All of the lines below are to be transcribed faithfully, with pictures excluded from the copy.

※ ※ ※

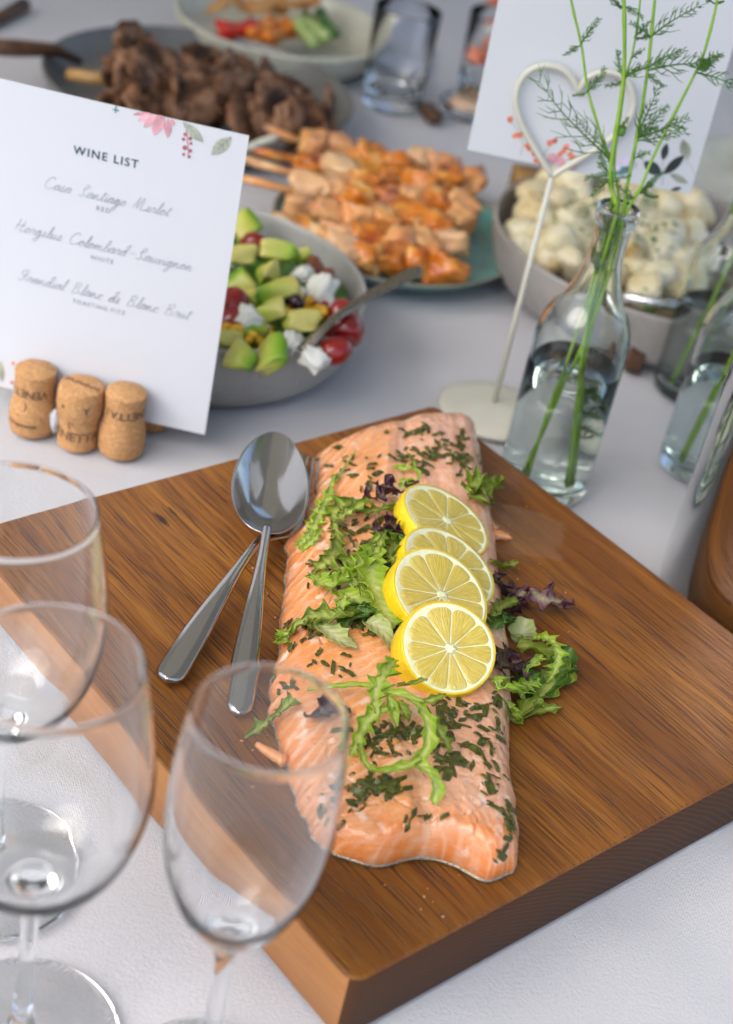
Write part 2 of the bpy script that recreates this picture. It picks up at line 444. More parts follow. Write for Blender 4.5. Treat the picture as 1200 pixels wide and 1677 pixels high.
# ------------------------------------------------------------------ salmon fillet
ROWS = [  # v, left px, right px
 (0, (519, 748), (771, 698)), (.07, (506, 796), (781, 742)), (.14, (491, 846), (788, 795)), (.19, (483, 884), (798, 840)),
 (.22, (467, 903), (803, 868)), (.30, (468, 955), (812, 945)), (.38, (459, 1012), (819, 1010)), (.47, (454, 1075), (827, 1075)),
 (.55, (439, 1133), (833, 1135)), (.64, (448, 1195), (832, 1195)), (.73, (468, 1258), (829, 1255)), (.83, (492, 1325), (836, 1322)),
 (.92, (517, 1372), (846, 1385)), (1.0, (545, 1402), (838, 1428))]
def salmon_edge(v, side):
    k = 1 + side
    x = smooth_interp([(r[0], r[k][0]) for r in ROWS], v); y = smooth_interp([(r[0], r[k][1]) for r in ROWS], v)
    return at(x, y, BT)
def salmon_pt(u, v):
    L = salmon_edge(v, 0); Rr = salmon_edge(v, 1)
    P = L.lerp(Rr, u)
    along = (salmon_edge(1, 0) - salmon_edge(0, 0)).normalized()
    # wavy tail edge: two lobes with a notch; upper edge slightly bowed
    tail = (.006 * math.exp(-((u - .22) / .16) ** 2) - .0022 * math.exp(-((u - .50) / .14) ** 2) + .009 * math.exp(-((u - .84) / .13) ** 2)) * sm((v - .86) / .14)
    head = -(.006 * math.sin(math.pi * u)) * sm((.1 - v) / .1)
    P = P + along * (tail + head)
    wob = .0016 * fbm(Vector((v * 22, u * 3, 5)), 3)
    ed = abs(u - .5) * 2
    P = P + (Rr - L).normalized() * wob * (1 if u > .5 else -1.8) * ed ** 4
    # thickness
    t = interp([(0, .013), (.2, .021), (.42, .027), (.52, .0265), (.62, .029), (.8, .027), (1, .022)], u)
    t *= interp([(0, .75), (.12, 1.), (.8, 1.0), (1., .78)], v)
    t -= .0032 * math.exp(-((u - .5) / .05) ** 2) * (.35 + .65 * sm((v - .6) / .4))
    rl = .10; f = 1
    if u < rl: f = min(f, math.sqrt(max(0, 1 - (1 - u / rl) ** 2)) * .8 + .2 * (u / rl))
    if u > 1 - .13: f = min(f, math.sqrt(max(0, 1 - (1 - (1 - u) / .13) ** 2)))
    g_ = 1
    if v < .05: g_ = math.sqrt(max(0, 1 - (1 - v / .05) ** 2))
    if v > .955: g_ = math.sqrt(max(0, 1 - (1 - (1 - v) / .045) ** 2))
    return P, t * f * g_ + .0016 if 0 < u < 1 and 0 < v < 1 else .0016
def fat_lines(u, v):
    wp = fbm(Vector((u * 3.2, v * 6, 1.5)), 3); wq = fbm(Vector((u * 9, v * 18, 8.5)), 3)
    a = sm((u - .46) / .10)
    ph1 = v * 40 + 10.5 * u - 3.2 * u * u + wp * .6 + wq * .18
    ph2 = v * 30 - 17 * u + wp * 1.9 + wq * .45
    def line(p, wd): 
        d = abs(p - math.floor(p) - .5); return max(0, 1 - d / wd)
    l1 = line(ph1, .27 + .10 * wq) ** .9; l2 = line(ph2, .22) * (.35 + .6 * max(0, fbm(Vector((u * 7, v * 9, 3)), 2) + .45))
    mid = math.exp(-((u - .50 - .02 * wp) / .022) ** 2)
    fade = max(.25, min(1, .75 + 1.5 * fbm(Vector((u * 4.5, v * 7, 17)), 3))); return max(l1 * (1 - a) * fade, l2 * a, mid * .7)
SNU, SNV = 190, 330
def salmon():
    V = []; fat = []; tone = []; raw = []; uv = []
    for j in range(SNV):
        v = j / (SNV - 1)
        for i in range(SNU):
            u = i / (SNU - 1); P, h = salmon_pt(u, v)
            fl = fat_lines(u, v); inside = min(1, min(u, 1 - u) / .05) * min(1, min(v, 1 - v) / .03)
            d = .0006 * fl * (1 - .5 * sm((u - .46) / .1)) * inside
            d += inside * (.0007 * fbm(Vector((u * 14, v * 28, 2)), 4) + .0013 * fbm(Vector((u * 5, v * 9, 9)), 2))
            crack = fbm(Vector((u * 6 + v * 8, v * 20, 21)), 2)
            d -= inside * .0022 * max(0, 1 - abs(crack) / .035) * (1 if fbm(Vector((u * 3, v * 4, 31)), 1) > -.02 else 0)
            V.append(Vector((P.x, P.y, BT + h + d))); fat.append(fl)
            viv = max(sm((v - .90) / .07) * (.45 + .9 * fbm(Vector((u * 6, v * 10, 4)), 2) + .35), .75 * sm((.05 - u) / .05))
            viv = max(viv, .55 * (1 - sm(u / .32)) * (1 + fbm(Vector((u * 4, v * 9, 6)), 2)))
            tone.append(max(0, min(1, viv))); uv.append((u, v))
    Fc = grid_faces(SNV, SNU)
    Fc = [f[::-1] for f in Fc]
    # skirt down to the board
    rim = [i for i in range(SNU)] + [SNU * j + SNU - 1 for j in range(1, SNV)] + [SNU * (SNV - 1) + i for i in range(SNU - 2, -1, -1)] + [SNU * j for j in range(SNV - 2, 0, -1)]
    o = len(V); c = sum((V[i] for i in rim), Vector()) / len(rim)
    for i in rim:
        p = V[i].copy(); d = (c - p); d.z = 0; p += d.normalized() * .0012; p.z = BT + .0006; V.append(p); fat.append(0); tone.append(.3); uv.append((0, 0))
    m = len(rim)
    for k in range(m):
        k2 = (k + 1) % m; Fc.append((rim[k], rim[k2], o + k2, o + k))
    return V, Fc, fat, tone, uv, rim
V, Fc, fat, tone, uv, rim = salmon()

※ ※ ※

**Result of the task**
Write part 2 of the bpy script that recreates this picture. It picks up at line 444. More parts follow. Write for Blender 4.5. Treat the picture as 1200 pixels wide and 1677 pixels high.
# ------------------------------------------------------------------ salmon fillet
ROWS = [  # v, left px, right px
 (0, (519, 748), (771, 698)), (.07, (506, 796), (781, 742)), (.14, (491, 846), (788, 795)), (.19, (483, 884), (798, 840)),
 (.22, (467, 903), (803, 868)), (.30, (468, 955), (812, 945)), (.38, (459, 1012), (819, 1010)), (.47, (454, 1075), (827, 1075)),
 (.55, (439, 1133), (833, 1135)), (.64, (448, 1195), (832, 1195)), (.73, (468, 1258), (829, 1255)), (.83, (492, 1325), (836, 1322)),
 (.92, (517, 1372), (846, 1385)), (1.0, (545, 1402), (838, 1428))]
def salmon_edge(v, side):
    k = 1 + side
    x = smooth_interp([(r[0], r[k][0]) for r in ROWS], v); y = smooth_interp([(r[0], r[k][1]) for r in ROWS], v)
    return at(x, y, BT)
def salmon_pt(u, v):
    L = salmon_edge(v, 0); Rr = salmon_edge(v, 1)
    P = L.lerp(Rr, u)
    along = (salmon_edge(1, 0) - salmon_edge(0, 0)).normalized()
    # wavy tail edge: two lobes with a notch; upper edge slightly bowed
    tail = (.006 * math.exp(-((u - .22) / .16) ** 2) - .0022 * math.exp(-((u - .50) / .14) ** 2) + .009 * math.exp(-((u - .84) / .13) ** 2)) * sm((v - .86) / .14)
    head = -(.006 * math.sin(math.pi * u)) * sm((.1 - v) / .1)
    P = P + along * (tail + head)
    wob = .0016 * fbm(Vector((v * 22, u * 3, 5)), 3)
    ed = abs(u - .5) * 2
    P = P + (Rr - L).normalized() * wob * (1 if u > .5 else -1.8) * ed ** 4
    # thickness
    t = interp([(0, .013), (.2, .021), (.42, .027), (.52, .0265), (.62, .029), (.8, .027), (1, .022)], u)
    t *= interp([(0, .75), (.12, 1.), (.8, 1.0), (1., .78)], v)
    t -= .0032 * math.exp(-((u - .5) / .05) ** 2) * (.35 + .65 * sm((v - .6) / .4))
    rl = .10; f = 1
    if u < rl: f = min(f, math.sqrt(max(0, 1 - (1 - u / rl) ** 2)) * .8 + .2 * (u / rl))
    if u > 1 - .13: f = min(f, math.sqrt(max(0, 1 - (1 - (1 - u) / .13) ** 2)))
    g_ = 1
    if v < .05: g_ = math.sqrt(max(0, 1 - (1 - v / .05) ** 2))
    if v > .955: g_ = math.sqrt(max(0, 1 - (1 - (1 - v) / .045) ** 2))
    return P, t * f * g_ + .0016 if 0 < u < 1 and 0 < v < 1 else .0016
def fat_lines(u, v):
    wp = fbm(Vector((u * 3.2, v * 6, 1.5)), 3); wq = fbm(Vector((u * 9, v * 18, 8.5)), 3)
    a = sm((u - .46) / .10)
    ph1 = v * 40 + 10.5 * u - 3.2 * u * u + wp * .6 + wq * .18
    ph2 = v * 30 - 17 * u + wp * 1.9 + wq * .45
    def line(p, wd): 
        d = abs(p - math.floor(p) - .5); return max(0, 1 - d / wd)
    l1 = line(ph1, .27 + .10 * wq) ** .9; l2 = line(ph2, .22) * (.35 + .6 * max(0, fbm(Vector((u * 7, v * 9, 3)), 2) + .45))
    mid = math.exp(-((u - .50 - .02 * wp) / .022) ** 2)
    fade = max(.25, min(1, .75 + 1.5 * fbm(Vector((u * 4.5, v * 7, 17)), 3))); return max(l1 * (1 - a) * fade, l2 * a, mid * .7)
SNU, SNV = 190, 330
def salmon():
    V = []; fat = []; tone = []; raw = []; uv = []
    for j in range(SNV):
        v = j / (SNV - 1)
        for i in range(SNU):
            u = i / (SNU - 1); P, h = salmon_pt(u, v)
            fl = fat_lines(u, v); inside = min(1, min(u, 1 - u) / .05) * min(1, min(v, 1 - v) / .03)
            d = .0006 * fl * (1 - .5 * sm((u - .46) / .1)) * inside
            d += inside * (.0007 * fbm(Vector((u * 14, v * 28, 2)), 4) + .0013 * fbm(Vector((u * 5, v * 9, 9)), 2))
            crack = fbm(Vector((u * 6 + v * 8, v * 20, 21)), 2)
            d -= inside * .0022 * max(0, 1 - abs(crack) / .035) * (1 if fbm(Vector((u * 3, v * 4, 31)), 1) > -.02 else 0)
            V.append(Vector((P.x, P.y, BT + h + d))); fat.append(fl)
            viv = max(sm((v - .90) / .07) * (.45 + .9 * fbm(Vector((u * 6, v * 10, 4)), 2) + .35), .75 * sm((.05 - u) / .05))
            viv = max(viv, .55 * (1 - sm(u / .32)) * (1 + fbm(Vector((u * 4, v * 9, 6)), 2)))
            tone.append(max(0, min(1, viv))); uv.append((u, v))
    Fc = grid_faces(SNV, SNU)
    Fc = [f[::-1] for f in Fc]
    # skirt down to the board
    rim = [i for i in range(SNU)] + [SNU * j + SNU - 1 for j in range(1, SNV)] + [SNU * (SNV - 1) + i for i in range(SNU - 2, -1, -1)] + [SNU * j for j in range(SNV - 2, 0, -1)]
    o = len(V); c = sum((V[i] for i in rim), Vector()) / len(rim)
    for i in rim:
        p = V[i].copy(); d = (c - p); d.z = 0; p += d.normalized() * .0012; p.z = BT + .0006; V.append(p); fat.append(0); tone.append(.3); uv.append((0, 0))
    m = len(rim)
    for k in range(m):
        k2 = (k + 1) % m; Fc.append((rim[k], rim[k2], o + k2, o + k))
    return V, Fc, fat, tone, uv, rim
V, Fc, fat, tone, uv, rim = salmon()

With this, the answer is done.